Profitability and Liquidity are two basic concepts that attract the attention of all banks. Given the position of banks as catalyst to economic development, they cannot afford to fail their customers nor the public in any of these two issues.Banks want to make profits but at the same time they are concerned about liquidity and safety. Banks have to earn profits because if they don’t, they would not work at all, as the shareholders would withdraw their invested capital in the business if proper and adequate dividends are not earned. Hence they have to earn profits for their shareholders and at the same time satisfy the withdrawal needs of its customer. in order to remain profitable in business, banks must give out loans facilities from their deposit liabilities, at a reasonable interest charges. Banks therefore make the buck of their declared profits through financial intermediation. The proper use of liquidity brings about profitability. A bank must be socially responsible in the pursuit of profit to create goodwill for itself, hence repeat purchases of its products by confident customers and prospects alike. There must therefore be a balancing of profitability with customer satisfaction through excellent services delivery strategies.
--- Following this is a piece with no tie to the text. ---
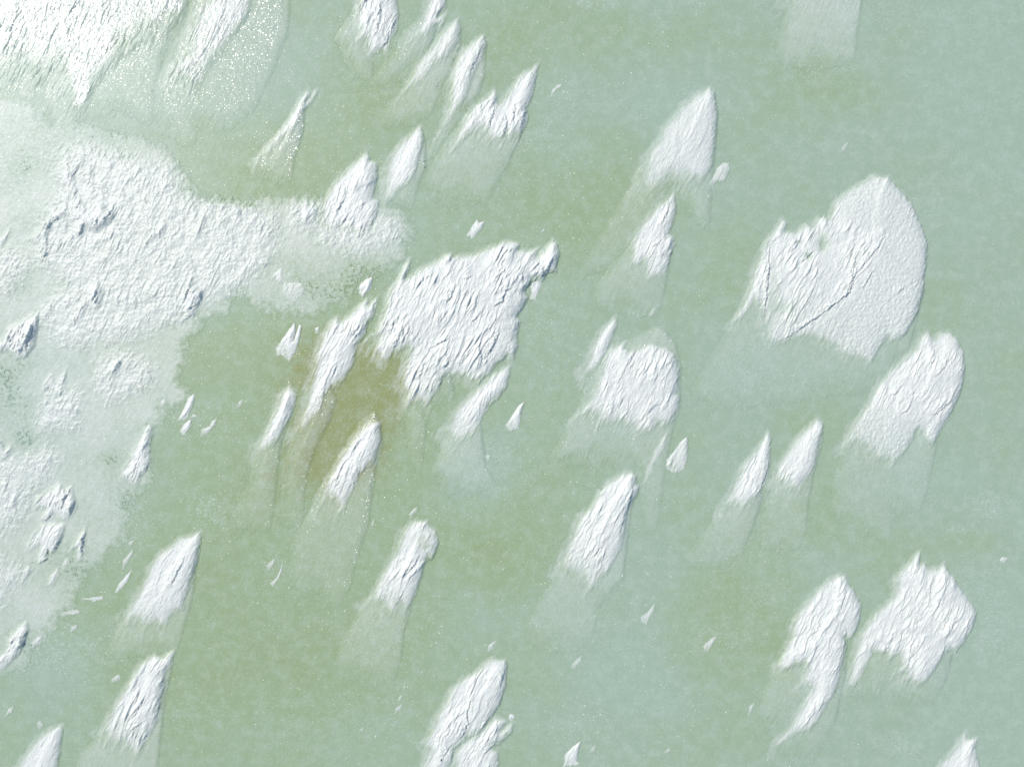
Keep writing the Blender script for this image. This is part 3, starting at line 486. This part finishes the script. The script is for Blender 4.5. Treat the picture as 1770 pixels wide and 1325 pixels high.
for o in DR:                                   # snow bodies
    o['cid'] = nid; IDS[nid] = ('cap', o, None); nid += 1
    poly = o['cap']; H = o.get('H', .35); small = o.get('small', False); wis = o.get('wispy', 1.0)
    pad = 14 if small else 30
    sl = window(poly, pad); x, y = gx[sl], gy[sl]
    d, nx, ny = sdist(poly, x, y)
    q = np.clip(-0.5 * nx + 0.87 * ny, 0, 1); q = blur(q, 2 if small else 5)
    se = blur(0.9 * nx + 0.42 * ny, 1 if small else 4)
    k = .35 if small else 1.0
    e = d + STREAK[sl] * (4.5 + 24 * q * wis) * k + RAG[sl] * (2.0 + 4 * q) * k + (9 * q * wis + .8) * k
    P = np.array(poly); uu, vv = uv(P[:, 0], P[:, 1]); _, v = uv(x, y)
    al = np.clip((v - vv.min()) / max(vv.max() - vv.min(), 1), 0, 1)          # 0 foot, 1 head
    cov = sm(-1, (5 + 7 * np.clip(-se, 0, 1) + 28 * q * wis) * o.get('soft', 1) if not small else 2.4, e)
    cw = o.get('capW', 1.0)
    foot = (1 - sm(.0, .42, al)) * min(wis, 1.1)
    marg = (1 - sm(2, 15 + 6 * q, e)) * (0 if small else 1)
    wcap = cov * cw * (1 - marg * np.clip(.22 + .35 * FINE[sl] + .30 * STREAK[sl], 0, .6)) * (1 - foot * np.clip(.32 + .6 * STREAK[sl] + .55 * RAG[sl] + .2 * FINE[sl], 0, .85))
    wd = np.where(se > 0, 17 - 8.5 * np.clip(se, 0, 1), 16 + 26 * np.clip(-se, 0, 1)) * (1 + 1.4 * q * wis) * (.4 if small else 1)
    base = H * (1 - np.exp(-np.clip(e, 0, None) / wd)) * (.25 + .75 * sm(0, .8, al)) * .66
    base = blur(base, 1)
    la = o.get('lam', 1.0)
    deep = sm(0, 14 + 34 * q * wis, e) if not small else sm(0, 5, e)
    rough = la * .20 * (H / .4) ** .5 * LAM[sl] * deep + .040 * FINE[sl] * cov + .007 * LUMP[sl] * cov
    if o.get('thin'): wcap = wcap * (1 - o['thin'] * np.clip(.45 + .9 * LUMP[sl] + .5 * STREAK[sl], 0, 1))
    for f in o.get('lumpy', []) + o.get('flat', []):
        dd, _, _ = sdist(f, x, y); m = sm(-8, 12, dd + RAG[sl] * 10)
        soft = .035 * LUMP[sl] + .03 * LUMP2[sl] + .02 * lamellae(x, y, 8, 170)
        rough = rough * (1 - .9 * m) + m * soft * cov
        wcap = wcap * (1 - .10 * m)
    scz = 0
    for line in o.get('scarps', []):
        L = np.array(line, np.float32)
        bd = np.full(x.shape, 1e9, np.float32); side = np.zeros_like(bd); tt = np.zeros_like(bd)
        seg = np.hypot(*(L[1:] - L[:-1]).T); cum = np.concatenate([[0], np.cumsum(seg)]); tot = cum[-1]
        xx = x + RAG[sl] * 5 + LUMP[sl] * 1.5; yy = y + STREAK[sl] * 4 + LUMP[sl] * 1.5
        for i in range(len(L) - 1):
            ax, ay = L[i]; bx, by = L[i + 1]; ex, ey = bx - ax, by - ay; LL = ex * ex + ey * ey + 1e-6
            t = np.clip(((xx - ax) * ex + (yy - ay) * ey) / LL, 0, 1)
            dx = xx - (ax + t * ex); dy = yy - (ay + t * ey); dd = np.hypot(dx, dy)
            m = dd < bd; bd = np.where(m, dd, bd)
            side = np.where(m, (dx * -ey + dy * ex), side); tt = np.where(m, (cum[i] + t * seg[i]) / tot, tt)
        # orientation: lee side is the lower right side
        ex, ey = L[-1] - L[0]; sgn = 1.0 if (-ey * 0.87 + ex * 0.5) > 0 else -1.0
        lee = side * sgn
        ends = np.clip(4 * tt * (1 - tt), 0, 1) ** .6
        hh = min(.14, .05 + tot * .05 * .035) * ends * np.clip(.75 + 1.2 * RAG[sl], .2, 1.3) * (H / .45) * o.get('sc', 1.0)
        bd2 = np.where(lee > 0, np.exp(-bd / 4.5) * -.7 * np.clip(bd / 1.2, 0, 1) - 0.0, np.exp(-bd / 8.0) * .75)
        tip = np.exp(-bd / 8.0) * .75
        val = np.where(lee > 0, np.where(bd < 1.0, tip * (1 - bd) + bd2 * bd, bd2), bd2)
        scz = scz + hh * val * cov
    for (a, b, ra, rb, amt) in o.get('holes', []):
        g = np.exp(-((((x - a) + RAG[sl] * 6) / ra) ** 2 + (((y - b) + STREAK[sl] * 6) / rb) ** 2))
        wcap = wcap * (1 - amt * np.clip(g * 1.5, 0, 1)); base = base * (1 - .5 * amt * g); rough = rough * (1 - amt * g)
    if not small:      # powder spilled thinly round the foot and the windward rim
        halo = .42 * sm(-9 - 20 * q * min(wis, 1), 5, e) * (1 - .75 * np.clip(se, 0, 1)) * np.clip(.62 + .8 * STREAK[sl] + .5 * RAG[sl], 0, 1.2)
        wcap = np.maximum(wcap, halo * cw)
    hz = np.clip(base + rough + scz, 0.004 * cov, None)
    own = (wcap > o.get('cut', .14 if small else .07)) & (e > (.3 if small else -30))
    OWN[sl] = np.where(own, o['cid'], OWN[sl])
    Z[sl] = Z[sl] + np.where(cov > 0, hz, 0)
    W[sl] = np.maximum(W[sl], np.clip(wcap * (1 + .06 * FINE[sl]), 0, 1))
    GL[sl] = np.maximum(GL[sl] * (1 - .6 * cov), o.get('gl', .12) * cov)
Z += 0.006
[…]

The major role of banks is to collect money from the public in the form of deposits and then along with its own funds to serve the demands of the customers quickly, paying interest for the deposits and to meet out the expenses to carry out its activities. For this purpose, banks maintain adequate liquidity and earn profits from its activities. Profit is the main reason for the continued existence of every commercial organization and profitability depicts the relationship of the absolute amount of profit with various other factors. In any case, compared to other business concerns, banks in general have to pay much more attention for balancing profitability and liquidity. Liquidity is required to meet out the prompt demands of customers and profitability is required to meet out the expenses of banks. But both the terms are contradictory in nature. If banks maintain more liquidity, their profitability decrease and if they increase their profitability they will have to reduce their liquidity. In this way, banks act as an engine for a business organization.